California Legislature Tackles Data Breaches

The head of the California Retailers Association testifies that the U.S. payment system needs a complete overhaul.

February 21, 2014

SACRAMENTO – That personal data gathered from credit and debit card consumers needs better protection is something nearly everyone agrees on, especially in light of the massive data breaches at Target, Neiman Marcus and Michaels recently, the Los Angeles Times reports. This week, the California Assembly held informational hearings on the subject.

The banking and judiciary committees are investigating what can be done to make payment systems more secure. A briefing paper showed the explosion of credit card fraud, which has soared 87% since 2010, with around $6 billion in losses.

Bill Dombrowski, president of the California Retailers Association, testified before the committees and pointed to a switch to chip-and-pin systems, such as has been in place in Europe, as a good way to prevent fraud. Such a system utilizes computer chips embedded in the credit cards instead of a magnetized strip on the back. Used with additional measures, such as a customer providing a personal identification number, the chip-and-pin cards would be more secure.

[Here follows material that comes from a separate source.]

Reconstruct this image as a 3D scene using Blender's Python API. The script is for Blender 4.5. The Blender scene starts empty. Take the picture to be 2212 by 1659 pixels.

Dombrowski recommended that Congress act to reduce the threat of hacking, as the “state doesn’t have much authority in this area.” In 2002, California adopted the country’s inaugural notification law relating to data breaches. In the dozen years since, all states with the exception of four (South Dakota, Kentucky, New Mexico and Alabama) have enacted similar laws.

NACS has partnered with other groups to explore how to make transactions more secure. Meanwhile, Congress held hearings on data breaches earlier this month.